From Policy Disagreement to Loyalty Test
What most unsettled many in the north was not simply Fidan’s policy position – Ankara’s rejection of a federal solution is well known – but the securitized frame in which he placed his critics.
By invoking his MİT background and claiming to “know” those Turkish Cypriots who are “more Greek than the Greeks,” Fidan signaled that certain political and civic currents on the island are seen first and foremost through an intelligence lens. Critics argue that this suggests long‑term monitoring of civil society groups, parties, and media that do not align with Ankara’s two‑state line.
For pro‑reunification activists, the risk is clear: what has historically been a legitimate ideological divide inside Turkish Cypriot politics – federation vs. partition – is at risk of being recast as a question of loyalty to Turkey. Those who argue for a united, EU‑member Cyprus may now find themselves lumped together with hostile foreign actors in official rhetoric.
The term “Rumcu” encapsulates this shift. Once a colloquial slur used by hard‑line nationalists to discredit Turkish Cypriots deemed too close to Greek Cypriots, it now appears to have migrated into the language of high‑level Ankara officials. For those targeted by it, the label erases nuanced identities: being both “Turkish Cypriot” and “Cypriot,” supporting reconciliation, speaking Greek, or cooperating with Greek Cypriot NGOs – all can be flattened into suspicion.

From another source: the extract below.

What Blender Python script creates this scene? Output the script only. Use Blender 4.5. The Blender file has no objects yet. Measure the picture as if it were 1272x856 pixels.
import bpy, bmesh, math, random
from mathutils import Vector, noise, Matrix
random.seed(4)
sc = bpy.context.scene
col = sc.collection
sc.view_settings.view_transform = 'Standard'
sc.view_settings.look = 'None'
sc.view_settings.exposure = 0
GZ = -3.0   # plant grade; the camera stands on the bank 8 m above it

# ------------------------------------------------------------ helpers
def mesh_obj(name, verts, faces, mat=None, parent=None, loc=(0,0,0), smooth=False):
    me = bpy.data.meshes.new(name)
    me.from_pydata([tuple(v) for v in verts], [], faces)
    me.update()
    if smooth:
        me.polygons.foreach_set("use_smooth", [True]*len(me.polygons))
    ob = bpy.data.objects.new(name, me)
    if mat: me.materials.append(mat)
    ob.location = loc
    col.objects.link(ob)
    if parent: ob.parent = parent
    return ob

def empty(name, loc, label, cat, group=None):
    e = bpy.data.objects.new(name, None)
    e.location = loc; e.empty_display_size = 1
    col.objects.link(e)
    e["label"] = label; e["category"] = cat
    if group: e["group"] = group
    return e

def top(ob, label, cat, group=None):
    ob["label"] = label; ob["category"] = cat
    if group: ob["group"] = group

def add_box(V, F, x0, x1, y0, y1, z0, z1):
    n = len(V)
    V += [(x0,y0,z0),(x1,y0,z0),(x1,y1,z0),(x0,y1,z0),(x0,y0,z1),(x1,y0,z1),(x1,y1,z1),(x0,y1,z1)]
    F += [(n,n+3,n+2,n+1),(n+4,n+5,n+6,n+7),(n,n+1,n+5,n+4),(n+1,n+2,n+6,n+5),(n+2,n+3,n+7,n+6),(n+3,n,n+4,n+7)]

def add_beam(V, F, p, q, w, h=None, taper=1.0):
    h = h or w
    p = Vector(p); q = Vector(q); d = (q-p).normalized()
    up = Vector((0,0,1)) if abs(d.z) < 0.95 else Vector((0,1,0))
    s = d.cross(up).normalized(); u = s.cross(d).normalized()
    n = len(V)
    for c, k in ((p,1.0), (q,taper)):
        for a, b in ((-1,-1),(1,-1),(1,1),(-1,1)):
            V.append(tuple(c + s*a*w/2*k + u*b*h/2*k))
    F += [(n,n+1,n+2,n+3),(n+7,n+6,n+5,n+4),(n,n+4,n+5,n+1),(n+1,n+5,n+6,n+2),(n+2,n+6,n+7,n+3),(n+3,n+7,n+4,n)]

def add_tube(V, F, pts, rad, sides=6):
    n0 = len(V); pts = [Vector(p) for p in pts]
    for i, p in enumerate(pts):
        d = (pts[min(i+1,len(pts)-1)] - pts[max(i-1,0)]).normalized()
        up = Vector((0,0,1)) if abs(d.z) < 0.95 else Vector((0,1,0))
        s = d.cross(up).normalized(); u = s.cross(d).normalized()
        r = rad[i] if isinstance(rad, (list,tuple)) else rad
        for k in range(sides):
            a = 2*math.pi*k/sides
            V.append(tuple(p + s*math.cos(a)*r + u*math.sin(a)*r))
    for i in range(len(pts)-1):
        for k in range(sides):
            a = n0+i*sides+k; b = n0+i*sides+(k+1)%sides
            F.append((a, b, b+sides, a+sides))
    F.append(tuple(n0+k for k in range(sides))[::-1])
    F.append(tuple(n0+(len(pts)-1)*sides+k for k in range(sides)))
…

This, critics warn, risks shrinking the space for free expression and pluralistic politics in the north. If dissent is interpreted as a security problem, genuine debate over the island’s future could be chilled by self‑censorship and fear of reprisal.
Two Irreconcilable Visions for Cyprus?
Behind the war of words lies a deeper strategic divergence.

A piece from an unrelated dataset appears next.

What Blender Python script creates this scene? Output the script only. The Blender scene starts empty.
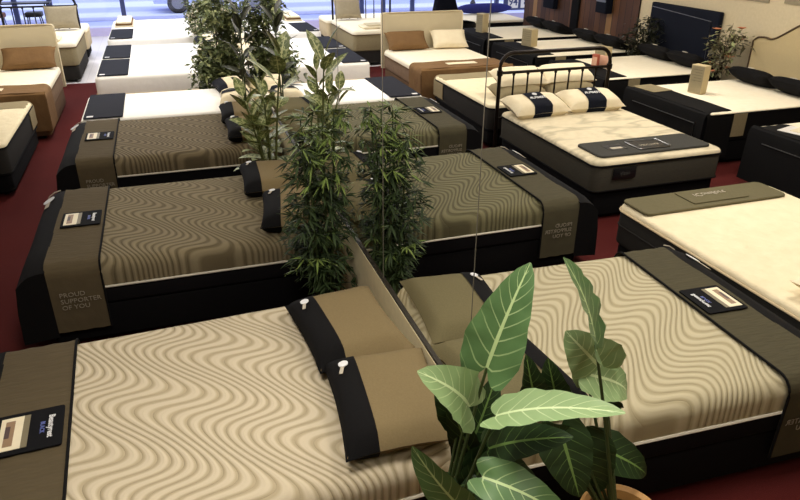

Ankara, especially since the collapse of UN talks at Crans‑Montana in 2017, has increasingly promoted a “two‑state” narrative: that the island’s division is not only an irreversible fact but also the fairest arrangement, ensuring “sovereign equality” between two peoples who cannot share a single state.
Turkish Cypriot reunification supporters counter that this position misreads both their aspirations and the island’s legal and diplomatic reality. They continue to back a bizonal, bicommunal federation – two constituent states sharing a single international personality – as envisaged in decades of UN parameters.
For them, federalism is not a capitulation to Greek Cypriot dominance but a way to preserve political equality, secure EU rights, and normalise the status of Turkish Cypriots on the world stage. Partition, they argue, traps the north in perpetual dependence on Ankara while entrenching isolation.
In that sense, Fidan’s remarks are not simply an angry outburst; they are the rhetorical tip of a structural disagreement over what “self‑determination” for Turkish Cypriots actually means. Is it best expressed within a shared Cypriot framework or through a separate, Turkey‑backed statelet? On this question, Ankara and much of the island’s progressive intelligentsia increasingly speak past each other.
A Widening Political and Identity Gap
The uproar over Hakan Fidan’s comments has exposed more than a diplomatic misstep; it has illuminated a widening political and identity rift between Ankara and a significant portion of the community it claims to protect.
Several key implications emerge:
1. Dissent is being securitized.
By casting pro‑reunification voices as “more Greek than the Greeks” and invoking intelligence‑style knowledge of these groups, Ankara risks framing a legitimate political orientation as a quasi‑enemy within. This blurs the line between foreign policy debate and domestic surveillance.
2. Turkish Cypriot agency is under strain.
Many in the north increasingly feel that their political choices – including the reported landslide win of a pro‑federation leader like Erhürman – are subject to external policing. Fidan’s remarks are widely read as part of a broader effort to categorize, rank, and discipline the Turkish Cypriot opposition.
3. Identity is being narrowed into a loyalty test.
The deployment of “Rumcu” language from the highest levels of the Turkish state pushes a binary: loyal Turk vs. suspect Cypriot. This undermines more complex, shared identities and directly collides with the vision of coexistence articulated by writers like İncirli and Mutluyakalı.
4. Reunification prospects may be further complicated.
By publicly stigmatizing the very actors who would be central to any future federal settlement, Ankara risks weakening one of the few constituencies still actively invested in UN‑based negotiations. At the same time, such stigmatization may deepen resentment in the north and fuel a quiet backlash against Turkey’s growing influence.
5. The language of enmity is self‑defeating.
As critics in the Turkish Cypriot media have noted, demonizing internal opponents mirrors the extremist rhetoric on the other side of the divide. If both Greek Cypriot and Turkish Cypriot nationalists frame moderates as traitors, the shared ground necessary for any lasting settlement shrinks further.
The episode around Fidan’s remarks is thus not a minor communication gaffe but a revealing moment in the evolving relationship between Turkey and Turkish Cypriots. It crystallizes a clash between a security‑centric, state‑to‑state approach and a more civic, reconciliatory understanding of Cypriot identity.
Whether that gap continues to widen – or can still be bridged by a new, more inclusive political language on both sides of the island – will shape not only the future of reunification efforts, but also the everyday democratic space in which Turkish Cypriots define who they are, and on whose terms.